Moi, je fais une touche involontaire avec la voisine des ci-dessus couturières. Elle me lave mon linge à l’œil, Mais je n'abuse pas de mon physique agréable avec la pauvre fille. La Cie 9 déménage peu après.
2 Octobre 39
Nous avons changé de paysage. Le champs de pommiers est remplacé par une usine qui nous sert de caserne. Marle-sur-Serre est devenu Saint Richaumond. J'ai fait le trajet de l'une à l'autre en car, Houri IV étant toujours indisponible des postérieurs.
Pays plat, moche, boueux, triste et sentant la betterave. Une seule distraction: le cheval. Je monte Avricourt III quand son maître n'est pas dessus.
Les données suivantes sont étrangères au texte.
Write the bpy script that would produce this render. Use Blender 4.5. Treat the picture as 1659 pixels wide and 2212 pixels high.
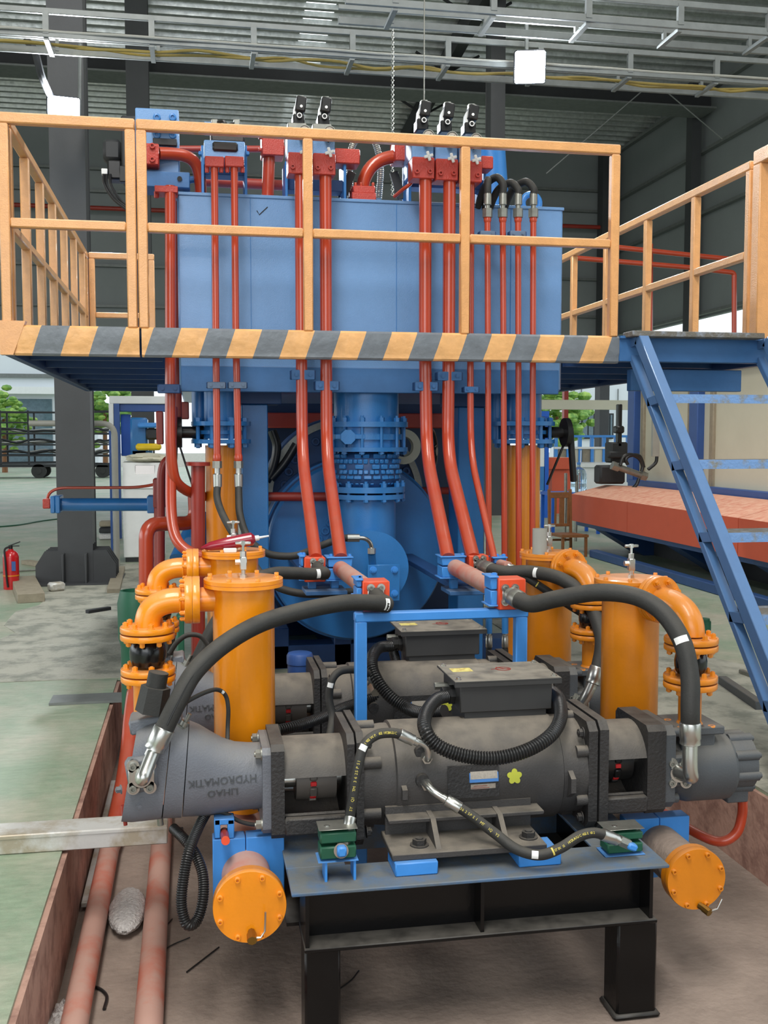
import bpy, math, random
from mathutils import Vector, Matrix
random.seed(7)
for o in list(bpy.data.objects): bpy.data.objects.remove(o)
SC = bpy.context.scene; COL = SC.collection
V = Vector; PI = math.pi
# ---------------------------------------------------------------- camera, world, lights, exposure
F = 2250.0; YAW = math.radians(10.3); PIT = math.radians(4.0); CAM = V((0, 0, 1.58))
cd = bpy.data.cameras.new('camera'); co = bpy.data.objects.new('camera', cd); COL.objects.link(co)
cd.sensor_fit = 'VERTICAL'; cd.sensor_height = 24; cd.lens = 24*F/2212; cd.clip_end = 300
co.location = CAM; co.rotation_euler = (PI/2-PIT, 0, -YAW); SC.camera = co
SC.view_settings.view_transform = 'Standard'; SC.view_settings.look = 'None'
SC.view_settings.gamma = 1; SC.view_settings.use_curve_mapping = False
SC.view_settings.exposure = 0.17
w = bpy.data.worlds.new('sky'); SC.world = w; w.use_nodes = True
bg = w.node_tree.nodes['Background']; bg.inputs[0].default_value = (0.86, 0.94, 1.0, 1); bg.inputs[1].default_value = 1.3
def area(name, loc, rot, sx, sy, e, col=(1, .97, .93)):
    l = bpy.data.lights.new(name, 'AREA'); l.shape = 'RECTANGLE'; l.size = sx; l.size_y = sy; l.energy = e; l.color = col
    o = bpy.data.objects.new(name, l); COL.objects.link(o); o.location = loc; o.rotation_euler = rot; return o
# daylight through the translucent roof strips and the open gable behind the camera
area('roof_light_near', (-1.5, -.5, 10.3), (math.radians(34), math.radians(-6), 0), 2.2, 7, 900)
area('roof_light_right', (5.0, 1.0, 10.3), (math.radians(14), math.radians(20), 0), 2.2, 9, 330)
area('roof_light_far', (4.7, 14.0, 9.6), (0, 0, 0), 1.6, 12, 300)
area('gable_daylight', (-3.0, -7.0, 5.0), (math.radians(78), 0, math.radians(-20)), 8, 4.0, 330, (.95, .98, 1))
area('side_daylight', (-13.0, 8.0, 3.5), (0, math.radians(-82), 0), 4, 14, 420, (.95, .98, 1))
# ---------------------------------------------------------------- pixel rays -> points on real planes
FW = V((math.sin(YAW)*math.cos(PIT), math.cos(YAW)*math.cos(PIT), -math.sin(PIT)))
RT = V((math.cos(YAW), -math.sin(YAW), 0)); UP = RT.cross(FW)
def ray(px, py): return FW + RT*((px-829.5)/F) + UP*(-(py-1106)/F)
def P(px, py, Y): d = ray(px, py); return CAM + d*(Y/d.y)
def PZ(px, py, z): d = ray(px, py); return CAM + d*((z-CAM.z)/d.z)
def PX(px, py, x): d = ray(px, py); return CAM + d*(x/d.x)
def S(px, Y, n=1.0): return n*P(px, 950, Y).xy.to_3d().dot(FW)/F
def X(px, Y, py=950): return P(px, py, Y).x
def Z(px, py, Y): return P(px, py, Y).z
# ---------------------------------------------------------------- mesh builder
def onb(a):
    a = V(a).normalized(); h = V((0, 0, 1)) if abs(a.z) < .9 else V((0, 1, 0))
    u = h.cross(a).normalized(); return u, a.cross(u), a
def spline(pts, k=8):
    pts = [V(p) for p in pts]; q = [2*pts[0]-pts[1]]+pts+[2*pts[-1]-pts[-2]]; out = []
    for i in range(1, len(q)-2):
        a, b, c, d = q[i-1:i+3]
        for j in range(k):
            t = j/k
            out.append(.5*((2*b)+(c-a)*t+(2*a-5*b+4*c-d)*t*t+(3*b-a-3*c+d)*t**3))
    out.append(pts[-1]); return out
def rpath(pts, r, k=7):
    pts = [V(p) for p in pts]; out = [pts[0]]
    for i in range(1, len(pts)-1):
        p = pts[i]; a = (pts[i-1]-p); b = (pts[i+1]-p); a = p+a.normalized()*min(r, a.length*(.98 if i == 1 else .49)); b = p+b.normalized()*min(r, b.length*(.98 if i == len(pts)-2 else .49))
        for j in range(k+1):
            t = j/k; out.append(a*(1-t)**2+p*2*t*(1-t)+b*t*t)
    out.append(pts[-1]); return out
def resample(pts, step):
    L = [0]
    for a, b in zip(pts, pts[1:]): L.append(L[-1]+(b-a).length)
    n = max(2, int(L[-1]/step)); out = []; k = 0
    for i in range(n+1):
        s = L[-1]*i/n
        while k < len(pts)-2 and L[k+1] < s: k += 1
        out.append(pts[k].lerp(pts[k+1], (s-L[k])/max(1e-9, L[k+1]-L[k])))
    return out
class MB:
    def __init__(s): s.v = []; s.f = []; s.m = []; s.cur = 0
    def add(s, vs, fs):
        n = len(s.v); s.v += [V(v) for v in vs]; s.f += [tuple(i+n for i in f) for f in fs]; s.m += [s.cur]*len(fs); return s
    def box(s, c, d, b=0, R=None):
        c = V(c); hx, hy, hz = d[0]/2, d[1]/2, d[2]/2; R = R or Matrix.Identity(3)
        if b <= 0:
            vs = [V((x, y, z)) for x in (-hx, hx) for y in (-hy, hy) for z in (-hz, hz)]
            fs = [(0, 1, 3, 2), (4, 6, 7, 5), (0, 4, 5, 1), (2, 3, 7, 6), (0, 2, 6, 4), (1, 5, 7, 3)]
        else:
            b = min(b, hx*.9, hy*.9, hz*.9); vs = []; ix = {}
            for sx in (-1, 1):
                for sy in (-1, 1):
                    for sz in (-1, 1):
                        for k in range(3):
                            ix[sx, sy, sz, k] = len(vs)
                            vs.append(V((sx*(hx-(b if k != 0 else 0)), sy*(hy-(b if k != 1 else 0)), sz*(hz-(b if k != 2 else 0)))))
            fs = []
            for k in range(3):
                for t in (-1, 1):
                    q = []
                    for (a, c2) in ((-1, -1), (1, -1), (1, 1), (-1, 1)):
                        sg = [0, 0, 0]; sg[k] = t; sg[(k+1) % 3] = a; sg[(k+2) % 3] = c2; q.append(ix[(*sg, k)])
                    fs.append(tuple(q if t > 0 else q[::-1]))
            for k in range(3):
                i, j = (k+1) % 3, (k+2) % 3
                for a in (-1, 1):
                    for c2 in (-1, 1):
                        def g(t, w):
                            sg = [0, 0, 0]; sg[k] = t; sg[i] = a; sg[j] = c2; return ix[(*sg, w)]
                        q = (g(-1, i), g(1, i), g(1, j), g(-1, j)); fs.append(q if a*c2 < 0 else q[::-1])
            for sx in (-1, 1):
                for sy in (-1, 1):
                    for sz in (-1, 1):
                        q = tuple(ix[sx, sy, sz, k] for k in range(3)); fs.append(q if sx*sy*sz > 0 else q[::-1])
        return s.add([c+R@v for v in vs], fs)
    def bx(s, x0, x1, y0, y1, z0, z1, b=0):
        return s.box(((x0+x1)/2, (y0+y1)/2, (z0+z1)/2), (abs(x1-x0), abs(y1-y0), abs(z1-z0)), b)
    def bar(s, p0, p1, w, h, up=(0, 0, 1), b=.002):
        p0 = V(p0); p1 = V(p1); a = (p1-p0).normalized(); up = V(up)
        if abs(a.dot(up.normalized())) > .98: up = V((0, 1, 0))
        u = a.cross(up).normalized(); v = u.cross(a)
        R = Matrix((a, u, v)).transposed(); return s.box((p0+p1)/2, ((p1-p0).length, w, h), b, R)
    def rings(s, rings, cap=True, close=False):
        n = len(rings[0]); vs = [p for r in rings for p in r]; fs = []
        m = len(rings)
        for i in range(m if close else m-1):
            a = i*n; b = ((i+1) % m)*n
            for j in range(n): k = (j+1) % n; fs.append((a+j, a+k, b+k, b+j))
        if cap and not close: fs.append(tuple(range(n))[::-1]); fs.append(tuple((m-1)*n+j for j in range(n)))
        return s.add(vs, fs)
    def lathe(s, o, ax, prof, n=24, cap=True, ph=0):
        o = V(o); u, v, a = onb(ax)
        return s.rings([[o+a*h+(u*math.cos(2*PI*j/n+ph)+v*math.sin(2*PI*j/n+ph))*r for j in range(n)] for r, h in prof], cap)
    def cyl(s, p0, p1, r, r1=None, n=20, cap=True, ph=0):
        p0 = V(p0); p1 = V(p1); return s.lathe(p0, p1-p0, [(r, 0), (r if r1 is None else r1, (p1-p0).length)], n, cap, ph)
    def ring(s, o, ax, ro, ri, t, n=32):
        return s.rings([[*r] for r in s._rr(o, ax, [(ri, 0), (ro, 0), (ro, t), (ri, t)], n)], False, True)
    def _rr(s, o, ax, prof, n):
        o = V(o); u, v, a = onb(ax)
        return [[o+a*h+(u*math.cos(2*PI*j/n)+v*math.sin(2*PI*j/n))*r for j in range(n)] for r, h in prof]
    def torus(s, o, ax, R, r, n=32, m=10):
        return s.rings([[*q] for q in s._rr(o, ax, [(R+r*math.cos(2*PI*i/m), r*math.sin(2*PI*i/m)) for i in range(m)], n)], False, True)
    def tube(s, pts, r, n=12, cap=True, rf=None):
        pts = [V(p) for p in pts]; T = []
        for i in range(len(pts)):
            t = pts[min(i+1, len(pts)-1)]-pts[max(i-1, 0)]; T.append(t.normalized())
        u, v, _ = onb(T[0]); rs = []
        for i, (p, t) in enumerate(zip(pts, T)):
            u = (u-t*u.dot(t)).normalized(); v = t.cross(u); rr = rf(i) if rf else r
            rs.append([p+(u*math.cos(2*PI*j/n)+v*math.sin(2*PI*j/n))*rr for j in range(n)])
        return s.rings(rs, cap)
    def corr(s, pts, r, pitch=.006, n=14, dep=.16):
        q = resample(pts, pitch/3.0); return s.tube(q, r, n, True, lambda i: r*(1-dep*(0, 0, 1)[i % 3]))
    def prism(s, poly, vec):
        vec = V(vec); poly = [V(p) for p in poly]; return s.rings([poly, [p+vec for p in poly]])
    def sph(s, c, r, n=16, m=10, sc=(1, 1, 1)):
        c = V(c); rs = []
        for i in range(m+1):
            t = PI*i/m; rr = max(1e-4, math.sin(t))
            rs.append([c+V((rr*math.cos(2*PI*j/n)*r*sc[0], rr*math.sin(2*PI*j/n)*r*sc[1], -math.cos(t)*r*sc[2])) for j in range(n)])
        return s.rings(rs)
    def text(s, t, size, o, ux, uy, ext=.0008, align='CENTER'):
        c = bpy.data.curves.new('t', 'FONT'); c.body = t; c.size = size; c.extrude = ext; c.align_x = align; c.align_y = 'CENTER'; c.resolution_u = 2
        ob = bpy.data.objects.new('t', c); COL.objects.link(ob); bpy.context.view_layer.update()
        me = bpy.data.meshes.new_from_object(ob.evaluated_get(bpy.context.evaluated_depsgraph_get()))
        ux = V(ux).normalized(); uy = V(uy).normalized(); uz = ux.cross(uy); o = V(o)
        s.add([o+ux*q.co.x+uy*q.co.y+uz*q.co.z for q in me.vertices], [tuple(p.vertices) for p in me.polygons])
        bpy.data.objects.remove(ob); bpy.data.curves.remove(c); bpy.data.meshes.remove(me); return s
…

A part ça je monte sur les planches du foyer le dimanche soir, et à la tribune de l'église le dimanche matin.
Je deviens entre temps spécialiste en peinture sur véhicules divers, (...) J'ai fabriqué avec une patience de Chinois et du carton paraffiné un double pochoir qui me permet de reproduire sur les voitures en question l'insigne précipité : un tank bleu dans un étrier blanc, idée du capitaine, réalisation de moi. Ça plaît beaucoup... Sans doute à cause de ma bonne volonté et de mes qualités de garde-mites je suis proposé pour le grade de Maréchal des Logis;
1er novembre 39 (...)
Ce changement de paille me procure l'agréable agrément de contempler sur les murs les stars chères à cet aimable distributeur de bafouilles qu'est Granger, alias régisseur de scène de Tabarin et du Paramount.
Au mess on mange un peu mieux qu'à l'ordinaire. Et puis je ne suis plus chef de table. Ces repas sont bruyants. Granger engueule Lhoste-Clos (l'Adjudant Clo-Clo), qui engueule Rollet, qui évoque les souvenirs de bouillon Kub, tandis que le Brigadier Chef André nous confie ses aventures amoureuses avec ses voisines. Cependant, mon ami le Pédagogue essaie d'entendre une symphonie de Beethoven avec un émouvant entêtement. Tout se termine par une vaste bagarre au verre d 'eau.
Rien de particulièrement saisissant pendant cet automne, sauf que neuf jours après ma nomination, mon cheval s'emballant ex-abrupto et sans avertissement préalable, je perds mon assiette et me ramasse adroitement en terrain cabourré avec le coude gauche luxé (2)
(1) Je ne sais pas à quoi correspond ce sigle. Si quelqu'un peut m'aider...
(2) Pour l'anecdote : au moment de la reconstitution de carrière de l'intéressé en vue de la retraite (pas une mince affaire compte tenu de ses multiples activités ) cette chute de cheval lui a valu une bonification au titre de...blessure de guerre. Il en a ri pendant un bon moment.